Emanuel didn’t want to pay this money any more than Daley did, so he tried a strategy known as divide and conquer.

The police contract expired in 2011, meaning cops worked without a contract or a raise for the first three years under Emanuel.

In 2013 Emanuel cut a deal with the sergeants’ association in which he agreed to give them a raise—retroactive pay included—and they agreed to pension cuts.

The idea was that once the sergeants were on board, the mayor could force the larger Fraternal Order of Police—which represents the rank and file—to cut a similar deal.

Needing less money to pay to the pensions, the mayor could proclaim himself a bold problem solver who saved taxpayers millions. At the same time, he would be able to spend millions on his own version of the Olympics: the South Loop arena and hotel complex.

But in March 2013 the sergeants overwhelmingly voted down the deal. So Mayor Emanuel tried a squeeze play.

He moved to take advantage of the fact that Mike Shields—the former head of the FOP—had failed to file papers to negotiate for retroactive raises for the years the cops worked without a contract.

The mayor had the cops by the short hairs. If they wanted their retro raises, he would make them agree to pension cuts.
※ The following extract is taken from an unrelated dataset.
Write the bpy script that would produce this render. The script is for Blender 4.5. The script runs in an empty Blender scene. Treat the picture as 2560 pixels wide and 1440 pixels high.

Except that the cops didn’t buckle.

The stalemate dragged on until last week, when Emanuel and Dean Angelo, the new president of the FOP, cut their deal. The cops got a four-year contract, retro pay included. And Mayor Emanuel—well, it’s not clear what he got. The union didn’t make any pension concessions. And I doubt that Angelo promised to endorse the mayor, or that he could deliver on an endorsement if he tried.

More likely, the mayor’s hoping that Angelo keeps his union neutral as Emanuel continues to repackage himself as a kinder, more benevolent leader.

Or as Alderman Pat O’Connor, the mayor’s floor leader, recently told reporters: Yes, they could have used Shields’s mistake to screw cops out of retro pay. But “you’re talking about the people who respond to the most horrific and dangerous situations that can be presented in an urban area. I don’t think we were looking to play ‘gotcha’ with them.”

OK, readers, what do you think? Is the mayor being nice to cops because he really appreciates them? Or is he looking out for his own skin, not wanting to run against the likes of Karen Lewis and Alderman Robert Fioretti while the police are up in arms?

Well, like I always say: it’s not why you do what you do so long as you do it. Or whatever it is I always say.

The irony is that the mayor, who promised to be bold, has put off the matter of that $600 million contribution for another year. In other words, he punted—just like Mayor Daley.

Anything to ensure he still has money for pet projects.